Yash Miglani, Managing Director of Migsun Group, explains, “Today's homebuyer does not compromise on connectivity, and what has changed is that they no longer have to. In Noida and Greater Noida, the infrastructure investments made over the past decade are now fully visible, with completed expressways, operational metro stations, and a functioning multimodal network. Buyers are now asking which project best positions them within this infrastructure, rather than whether the infrastructure will arrive.”
The Noida-Greater Noida Expressway corridor is a prime example of this evolution. Once defined largely by its distance from established urban centers, the corridor now benefits from multi-modal connectivity, making it one of the most accessible micro-markets in NCR. The Aqua Line metro connects key sectors directly to the Delhi Metro Blue Line interchange, while the Yamuna Expressway provides a crucial link southward toward Jewar. Buyer profiles along this stretch have shifted from investors seeking early-stage appreciation to end-users making long-term lifestyle decisions. The emergence of large-format integrated developments offering green spaces, institutional amenities, and proximity to upcoming film city and data center hubs reflects the genuine depth of this demand.
Kushagr Ansal, Director of Ansal Housing, notes, “The Gurugram market has evolved steadily over the past three years, supported by ongoing infrastructure development and improved connectivity. Key corridors are witnessing growing interest from buyers who recognize the long-term value created by enhanced road networks, metro expansion, and proximity to major business districts. Today’s buyers are informed and confident, with a clear inclination towards mid-to-large ticket sizes, reflecting sustained trust in both project delivery and the city’s infrastructure-led growth.”
Gurugram's Dwarka Expressway corridor tells a similar story from the western flank of NCR. With the expressway now fully operational, connecting Delhi’s Dwarka to Kherki Daula in Gurugram, travel time to Indira Gandhi International Airport has been substantially reduced. Sectors along this stretch have recorded sharp capital appreciation. Demand has moved well beyond the investor community, with young professionals, nuclear families, and senior executives relocating from Delhi actively choosing this corridor for its combination of connectivity, infrastructure quality, and value relative to saturated inner-city markets.
Harvinder Singh Sikka, Chairperson of Sikka Group, emphasizes, “What we are witnessing across NCR is not a speculative cycle but a structural rerating of micro-markets that now have genuine infrastructure underpinning.

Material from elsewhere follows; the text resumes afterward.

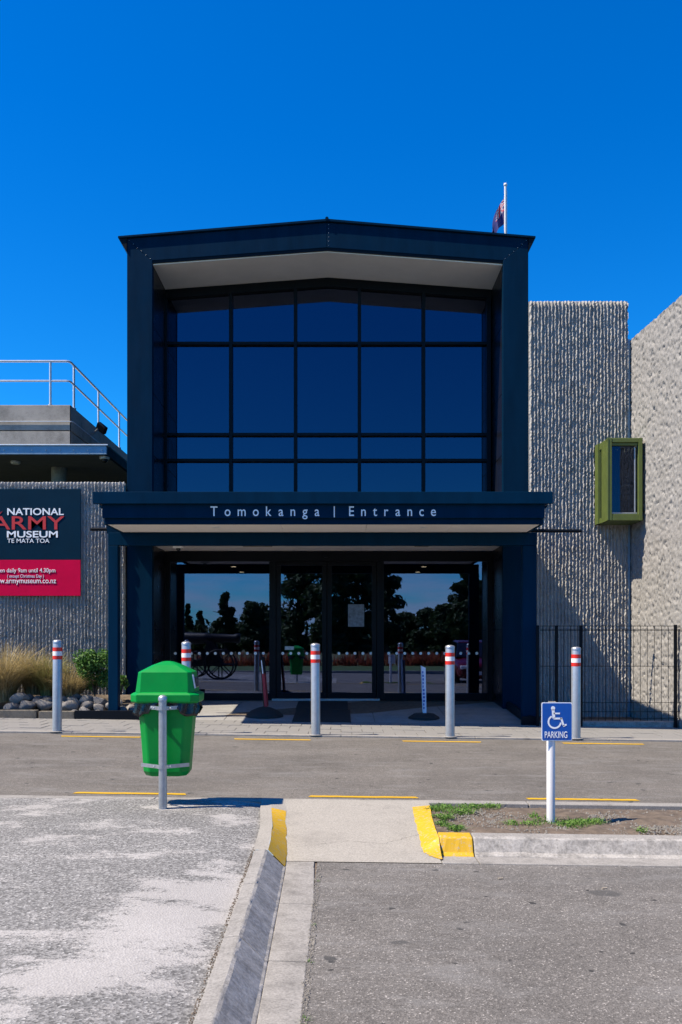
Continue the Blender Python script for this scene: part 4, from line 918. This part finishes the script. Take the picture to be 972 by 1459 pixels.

Buyers today evaluate connectivity with precision—metro access, expressway proximity, and commute times are non-negotiable parameters in the purchase decision. The corridors that have delivered on these parameters are seeing sustained end-user demand, not just investor interest, which is crucial for the long-term health of the market.”
Thus, what is unfolding across NCR is more than a real estate cycle. It is a structural reordering of where people choose to live, work, and invest, driven not by affordability alone but by the expanding geography of genuine urban opportunity. As expressways shorten distances, metro lines ease commute anxiety, and an international airport transforms a corridor's economic identity, the map of desirable NCR addresses is being redrawn in real time. The buyers, developers, and investors arriving at this market today are not chasing speculation; they are responding rationally and measurably to the most reliable driver of residential value: infrastructure that actually delivers.